- AIM OF THE EXERCISE: Print the whole listing exactly.

- DATA SECTION:
========

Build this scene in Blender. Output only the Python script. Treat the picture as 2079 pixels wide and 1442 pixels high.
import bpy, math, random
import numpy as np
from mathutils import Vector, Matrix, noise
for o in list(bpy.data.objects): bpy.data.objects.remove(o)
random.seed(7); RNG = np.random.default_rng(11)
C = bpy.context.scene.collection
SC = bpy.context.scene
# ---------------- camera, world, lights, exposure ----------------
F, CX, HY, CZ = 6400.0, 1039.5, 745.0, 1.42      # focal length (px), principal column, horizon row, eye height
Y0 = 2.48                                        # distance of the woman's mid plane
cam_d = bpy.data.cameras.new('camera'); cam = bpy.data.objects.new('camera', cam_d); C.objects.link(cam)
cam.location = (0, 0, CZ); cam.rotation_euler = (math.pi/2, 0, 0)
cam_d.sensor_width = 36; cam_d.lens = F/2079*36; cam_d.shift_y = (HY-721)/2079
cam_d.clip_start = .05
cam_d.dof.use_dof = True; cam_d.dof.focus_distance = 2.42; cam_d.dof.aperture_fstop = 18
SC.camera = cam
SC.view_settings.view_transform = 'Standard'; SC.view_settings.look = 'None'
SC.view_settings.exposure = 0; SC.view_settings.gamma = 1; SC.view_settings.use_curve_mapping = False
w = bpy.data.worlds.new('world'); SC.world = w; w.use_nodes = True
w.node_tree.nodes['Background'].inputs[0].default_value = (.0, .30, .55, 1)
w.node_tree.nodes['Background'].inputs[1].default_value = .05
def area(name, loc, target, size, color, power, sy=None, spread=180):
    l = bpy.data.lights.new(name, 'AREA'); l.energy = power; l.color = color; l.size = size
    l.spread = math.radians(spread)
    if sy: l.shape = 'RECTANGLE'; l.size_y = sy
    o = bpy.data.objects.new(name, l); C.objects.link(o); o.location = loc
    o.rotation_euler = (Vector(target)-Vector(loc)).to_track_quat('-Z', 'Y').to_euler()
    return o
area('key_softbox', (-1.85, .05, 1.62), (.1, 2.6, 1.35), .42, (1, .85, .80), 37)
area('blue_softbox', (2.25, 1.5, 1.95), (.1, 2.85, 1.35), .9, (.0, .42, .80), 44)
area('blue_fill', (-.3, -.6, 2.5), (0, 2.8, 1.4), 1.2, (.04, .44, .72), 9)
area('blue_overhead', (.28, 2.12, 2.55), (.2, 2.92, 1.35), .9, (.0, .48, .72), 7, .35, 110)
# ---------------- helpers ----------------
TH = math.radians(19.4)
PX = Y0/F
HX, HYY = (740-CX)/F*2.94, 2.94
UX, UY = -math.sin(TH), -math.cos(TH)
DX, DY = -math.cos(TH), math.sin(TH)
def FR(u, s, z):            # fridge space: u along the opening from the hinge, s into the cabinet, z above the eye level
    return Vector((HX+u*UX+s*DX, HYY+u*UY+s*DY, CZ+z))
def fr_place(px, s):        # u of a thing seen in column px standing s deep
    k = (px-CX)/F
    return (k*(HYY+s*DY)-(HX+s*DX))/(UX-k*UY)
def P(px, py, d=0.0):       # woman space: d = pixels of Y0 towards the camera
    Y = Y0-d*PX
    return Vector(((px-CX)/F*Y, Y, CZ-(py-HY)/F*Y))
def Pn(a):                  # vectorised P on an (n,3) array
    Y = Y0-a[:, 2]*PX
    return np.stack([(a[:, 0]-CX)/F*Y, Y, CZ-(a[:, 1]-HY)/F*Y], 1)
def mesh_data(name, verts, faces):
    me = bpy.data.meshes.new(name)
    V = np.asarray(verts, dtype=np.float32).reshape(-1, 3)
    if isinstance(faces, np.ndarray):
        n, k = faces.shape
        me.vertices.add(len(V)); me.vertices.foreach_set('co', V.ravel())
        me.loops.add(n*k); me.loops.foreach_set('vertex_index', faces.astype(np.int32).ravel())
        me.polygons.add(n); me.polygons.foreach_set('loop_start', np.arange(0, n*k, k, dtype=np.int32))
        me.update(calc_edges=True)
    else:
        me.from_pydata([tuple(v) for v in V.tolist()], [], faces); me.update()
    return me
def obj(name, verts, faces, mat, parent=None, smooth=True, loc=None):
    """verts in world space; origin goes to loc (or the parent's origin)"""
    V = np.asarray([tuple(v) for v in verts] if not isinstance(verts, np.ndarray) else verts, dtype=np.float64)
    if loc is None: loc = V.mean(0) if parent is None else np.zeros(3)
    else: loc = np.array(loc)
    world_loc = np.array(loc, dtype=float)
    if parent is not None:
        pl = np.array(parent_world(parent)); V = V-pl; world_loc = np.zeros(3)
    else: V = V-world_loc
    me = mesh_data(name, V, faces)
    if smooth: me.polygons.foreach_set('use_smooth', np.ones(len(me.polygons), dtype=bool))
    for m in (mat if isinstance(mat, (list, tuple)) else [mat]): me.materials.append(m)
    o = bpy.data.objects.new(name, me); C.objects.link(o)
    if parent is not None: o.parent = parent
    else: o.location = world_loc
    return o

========

- EXERCISE OUTPUT:
Build this scene in Blender. Output only the Python script. Treat the picture as 2079 pixels wide and 1442 pixels high.
import bpy, math, random
import numpy as np
from mathutils import Vector, Matrix, noise
for o in list(bpy.data.objects): bpy.data.objects.remove(o)
random.seed(7); RNG = np.random.default_rng(11)
C = bpy.context.scene.collection
SC = bpy.context.scene
# ---------------- camera, world, lights, exposure ----------------
F, CX, HY, CZ = 6400.0, 1039.5, 745.0, 1.42      # focal length (px), principal column, horizon row, eye height
Y0 = 2.48                                        # distance of the woman's mid plane
cam_d = bpy.data.cameras.new('camera'); cam = bpy.data.objects.new('camera', cam_d); C.objects.link(cam)
cam.location = (0, 0, CZ); cam.rotation_euler = (math.pi/2, 0, 0)
cam_d.sensor_width = 36; cam_d.lens = F/2079*36; cam_d.shift_y = (HY-721)/2079
cam_d.clip_start = .05
cam_d.dof.use_dof = True; cam_d.dof.focus_distance = 2.42; cam_d.dof.aperture_fstop = 18
SC.camera = cam
SC.view_settings.view_transform = 'Standard'; SC.view_settings.look = 'None'
SC.view_settings.exposure = 0; SC.view_settings.gamma = 1; SC.view_settings.use_curve_mapping = False
w = bpy.data.worlds.new('world'); SC.world = w; w.use_nodes = True
w.node_tree.nodes['Background'].inputs[0].default_value = (.0, .30, .55, 1)
w.node_tree.nodes['Background'].inputs[1].default_value = .05
def area(name, loc, target, size, color, power, sy=None, spread=180):
    l = bpy.data.lights.new(name, 'AREA'); l.energy = power; l.color = color; l.size = size
    l.spread = math.radians(spread)
    if sy: l.shape = 'RECTANGLE'; l.size_y = sy
    o = bpy.data.objects.new(name, l); C.objects.link(o); o.location = loc
    o.rotation_euler = (Vector(target)-Vector(loc)).to_track_quat('-Z', 'Y').to_euler()
    return o
area('key_softbox', (-1.85, .05, 1.62), (.1, 2.6, 1.35), .42, (1, .85, .80), 37)
area('blue_softbox', (2.25, 1.5, 1.95), (.1, 2.85, 1.35), .9, (.0, .42, .80), 44)
area('blue_fill', (-.3, -.6, 2.5), (0, 2.8, 1.4), 1.2, (.04, .44, .72), 9)
area('blue_overhead', (.28, 2.12, 2.55), (.2, 2.92, 1.35), .9, (.0, .48, .72), 7, .35, 110)
# ---------------- helpers ----------------
TH = math.radians(19.4)
PX = Y0/F
HX, HYY = (740-CX)/F*2.94, 2.94
UX, UY = -math.sin(TH), -math.cos(TH)
DX, DY = -math.cos(TH), math.sin(TH)
def FR(u, s, z):            # fridge space: u along the opening from the hinge, s into the cabinet, z above the eye level
    return Vector((HX+u*UX+s*DX, HYY+u*UY+s*DY, CZ+z))
def fr_place(px, s):        # u of a thing seen in column px standing s deep
    k = (px-CX)/F
    return (k*(HYY+s*DY)-(HX+s*DX))/(UX-k*UY)
def P(px, py, d=0.0):       # woman space: d = pixels of Y0 towards the camera
    Y = Y0-d*PX
    return Vector(((px-CX)/F*Y, Y, CZ-(py-HY)/F*Y))
def Pn(a):                  # vectorised P on an (n,3) array
    Y = Y0-a[:, 2]*PX
    return np.stack([(a[:, 0]-CX)/F*Y, Y, CZ-(a[:, 1]-HY)/F*Y], 1)
def mesh_data(name, verts, faces):
    me = bpy.data.meshes.new(name)
    V = np.asarray(verts, dtype=np.float32).reshape(-1, 3)
    if isinstance(faces, np.ndarray):
        n, k = faces.shape
        me.vertices.add(len(V)); me.vertices.foreach_set('co', V.ravel())
        me.loops.add(n*k); me.loops.foreach_set('vertex_index', faces.astype(np.int32).ravel())
        me.polygons.add(n); me.polygons.foreach_set('loop_start', np.arange(0, n*k, k, dtype=np.int32))
        me.update(calc_edges=True)
    else:
        me.from_pydata([tuple(v) for v in V.tolist()], [], faces); me.update()
    return me
def obj(name, verts, faces, mat, parent=None, smooth=True, loc=None):
    """verts in world space; origin goes to loc (or the parent's origin)"""
    V = np.asarray([tuple(v) for v in verts] if not isinstance(verts, np.ndarray) else verts, dtype=np.float64)
    if loc is None: loc = V.mean(0) if parent is None else np.zeros(3)
    else: loc = np.array(loc)
    world_loc = np.array(loc, dtype=float)
    if parent is not None:
        pl = np.array(parent_world(parent)); V = V-pl; world_loc = np.zeros(3)
    else: V = V-world_loc
    me = mesh_data(name, V, faces)
    if smooth: me.polygons.foreach_set('use_smooth', np.ones(len(me.polygons), dtype=bool))
    for m in (mat if isinstance(mat, (list, tuple)) else [mat]): me.materials.append(m)
    o = bpy.data.objects.new(name, me); C.objects.link(o)
    if parent is not None: o.parent = parent
    else: o.location = world_loc
    return o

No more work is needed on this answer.